Goleiro expulso, jogador de linha do Arsenal vai pro gol. Neves perderá mais um
gol? Sim. Ele conseguiu. Sem força, sem espírito de querer fazer gol nem de
pênalti. Abel mandou ele bater. Então os dois perderam o lance. E o meu
conflito existencial aumenta, porque eu desejo que meu time vença, mesmo sem
que eu tenha há meses a esperança de que vá jogar bem. O time se quer consegue
ter a posse de bola. Perda de tempo ver jogo do Flu? Desse time do Flu?

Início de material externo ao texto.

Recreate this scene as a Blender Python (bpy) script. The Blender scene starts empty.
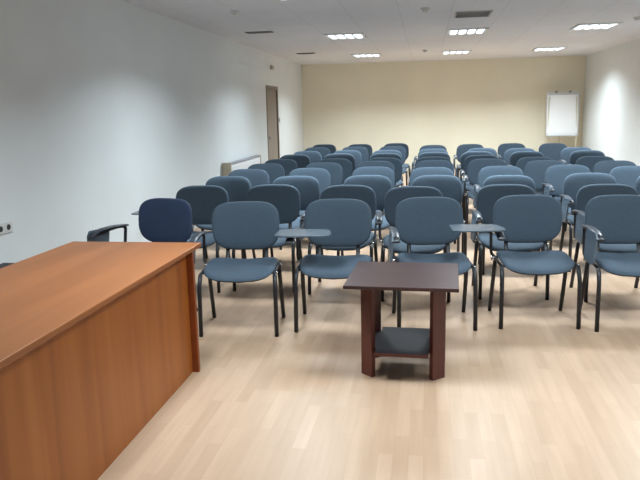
import bpy, bmesh, math, random
from mathutils import Vector, Matrix
random.seed(7)
S = bpy.context.scene
COL = S.collection
PI = math.pi

# ------------------------------------------------------------------ room numbers (metres)
XL, XR, YB, YF, HC = -3.06, 3.66, 16.83, -2.6, 2.652

# ------------------------------------------------------------------ materials
def mat(name, col, rough=0.5, metal=0.0, spec=0.5):
    m = bpy.data.materials.new(name); m.use_nodes = True
    b = m.node_tree.nodes['Principled BSDF']
    b.inputs['Base Color'].default_value = (*col, 1)
    b.inputs['Roughness'].default_value = rough
    b.inputs['Metallic'].default_value = metal
    b.inputs['Specular IOR Level'].default_value = spec
    return m
def N(m, t, **kw):
    n = m.node_tree.nodes.new(t)
    for k, v in kw.items():
        if k in n.inputs: n.inputs[k].default_value = v
        else: setattr(n, k, v)
    return n
def L(m, a, ao, b, bi): m.node_tree.links.new(a.outputs[ao], b.inputs[bi])
def bsdf(m): return m.node_tree.nodes['Principled BSDF']
def coords(m, scale=(1, 1, 1), rot=(0, 0, 0)):
    t = N(m, 'ShaderNodeTexCoord'); mp = N(m, 'ShaderNodeMapping')
    mp.inputs['Scale'].default_value = scale; mp.inputs['Rotation'].default_value = rot
    L(m, t, 'Object', mp, 'Vector'); return mp
def mix(m, fac, c1, c2, blend='MIX'):
    n = N(m, 'ShaderNodeMix'); n.data_type = 'RGBA'; n.blend_type = blend
    for sock, v in ((n.inputs[0], fac), (n.inputs[6], c1), (n.inputs[7], c2)):
        if hasattr(v, 'links') or hasattr(v, 'is_output'): m.node_tree.links.new(v, sock)
        elif isinstance(v, tuple): sock.default_value = (*v, 1)
        else: sock.default_value = v
    return n.outputs[2]
def ramp(m, src, stops):
    r = N(m, 'ShaderNodeValToRGB'); e = r.color_ramp.elements
    for i, (p, c) in enumerate(stops):
        el = e[i] if i < 2 else e.new(p)
        el.position = p; el.color = (*c, 1)
    m.node_tree.links.new(src, r.inputs['Fac']); return r.outputs['Color']
def bump(m, src, strength, dist=0.01):
    b = N(m, 'ShaderNodeBump'); b.inputs['Strength'].default_value = strength
    b.inputs['Distance'].default_value = dist
    m.node_tree.links.new(src, b.inputs['Height']); L(m, b, 'Normal', bsdf(m), 'Normal')

def plaster(name, col):
    m = mat(name, col, 0.6, 0, 0.3); mp = coords(m)
    n = N(m, 'ShaderNodeTexNoise', Scale=1.1, Detail=4.0); L(m, mp, 'Vector', n, 'Vector')
    d = tuple(c * 0.95 for c in col)
    m.node_tree.links.new(ramp(m, n.outputs['Fac'], [(0.35, d), (0.65, col)]), bsdf(m).inputs['Base Color'])
    n2 = N(m, 'ShaderNodeTexNoise', Scale=70.0, Detail=3.0); L(m, mp, 'Vector', n2, 'Vector')
    bump(m, n2.outputs['Fac'], 0.06); return m
M = {}
M['wall_white'] = plaster('white_wall_paint', (0.715, 0.755, 0.77))
M['wall_cream'] = plaster('cream_wall_paint', (0.79, 0.75, 0.61))
M['trim'] = mat('white_trim', (0.62, 0.62, 0.60), 0.45)

def ceiling_mat():
    base = (0.74, 0.76, 0.81); m = mat('ceiling_tiles', base, 0.8, 0, 0.2); mp = coords(m)
    mp.inputs['Location'].default_value = (1.2397 + 0.3058, 0, 0)
    br = N(m, 'ShaderNodeTexBrick'); br.offset = 0; br.squash = 1
    for k, v in (('Scale', 1.0), ('Mortar Size', 0.006), ('Mortar Smooth', 0.1), ('Brick Width', 0.6116), ('Row Height', 0.6116), ('Bias', 0.0)):
        br.inputs[k].default_value = v
    br.inputs['Color1'].default_value = (*base, 1); br.inputs['Color2'].default_value = (0.72, 0.74, 0.79, 1)
    br.inputs['Mortar'].default_value = (0.64, 0.66, 0.71, 1)
    L(m, mp, 'Vector', br, 'Vector')
    n = N(m, 'ShaderNodeTexNoise', Scale=90.0, Detail=2.0); L(m, mp, 'Vector', n, 'Vector')
    sp = ramp(m, n.outputs['Fac'], [(0.36, (0.90, 0.90, 0.90)), (0.5, (1, 1, 1))])
    o = mix(m, 1.0, br.outputs['Color'], sp, 'MULTIPLY')
    m.node_tree.links.new(o, bsdf(m).inputs['Base Color']); return m
M['ceiling'] = ceiling_mat()

def floor_mat():
    m = mat('beech_laminate', (0.5, 0.4, 0.3), 0.36, 0, 0.4)
    mp = coords(m, rot=(0, 0, PI / 2))
    br = N(m, 'ShaderNodeTexBrick'); br.offset = 0.37; br.squash = 1
    for k, v in (('Scale', 1.0), ('Mortar Size', 0.0008), ('Mortar Smooth', 0.3), ('Brick Width', 0.46), ('Row Height', 0.066), ('Bias', 0.0)):
        br.inputs[k].default_value = v
    br.inputs['Color1'].default_value = (0.365, 0.248, 0.166, 1); br.inputs['Color2'].default_value = (0.425, 0.297, 0.207, 1)
    br.inputs['Mortar'].default_value = (0.33, 0.225, 0.15, 1)
    L(m, mp, 'Vector', br, 'Vector')
    mp2 = coords(m, (14, 1.1, 1))
    n = N(m, 'ShaderNodeTexNoise', Scale=2.0, Detail=5.0); L(m, mp2, 'Vector', n, 'Vector')
    g = ramp(m, n.outputs['Fac'], [(0.3, (0.90, 0.89, 0.88)), (0.7, (1.0, 1.0, 1.0))])
    o = mix(m, 1.0, br.outputs['Color'], g, 'MULTIPLY')
    m.node_tree.links.new(o, bsdf(m).inputs['Base Color'])
    bump(m, n.outputs['Fac'], 0.03); return m
M['floor'] = floor_mat()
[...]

Não como torcedor, mas sim como amante do
futebol bonito para os meus parâmetros. Mesmo jogando todo confuso, o Flu
continua com a sina de surpreender a todos e vence mais um jogo que, para
muitos times, poderia parecer estar perdido. Gol de Rafael Moura, de peixinho,
depois de ótimo passe de Deco para Lanzini e um cruzamento açucarado do nosso
argentino noviço. Ele não precisou de duas ou três, mas somente de uma jogada
para ajudar a decidir o jogo e a classificação máxima da primeira fase da
Libertadores. Enfrentaremos o Emelec, embalado pela sua heroica classificação.
Até quando, fora o jogo contra o Vasco e o da
Bombonera, teremos nosso time jogando tão mal e até sem vontade de vencer, no
caso de alguns jogadores, isso eu não sei. Até quando seremos obrigados a
torcer por jogadas inspiradas de Deco, Lanzini, uma ou outra de Sóbis e a visão
de jogo de Fred – ausente hoje – também não sei. Mesmo sem ter algum padrão de
jogo e, fora a falta frontal cobrada por Deco para a área adversária, jogadas ensaiadas, certamente fruto do modo
de Abel trabalhar, os nossos jogadores não podem, eles mesmos, se organizar em
campo, errar menos passes, procurar tabelas, chutar com mais mira, perdendo
menos gols? Contra o Vasco, no 3x1, foi um festival de gols perdidos que quase
complicaram nossa vida, nosso título.
Fico feliz com a nossa vitória, triste pelo que
acabei de ver, mais um jogo feio. Nada inspirador. Um desafio. Mais uma sofrida
vitória de um time que não desiste jamais de vencer e de ser campeão. Alegria
minha, também, não por ter resolvido meu dilema, mas pela minha pequena
existencial. Enfrentá-lo sem rodeios já foi um passo para resolvê-lo.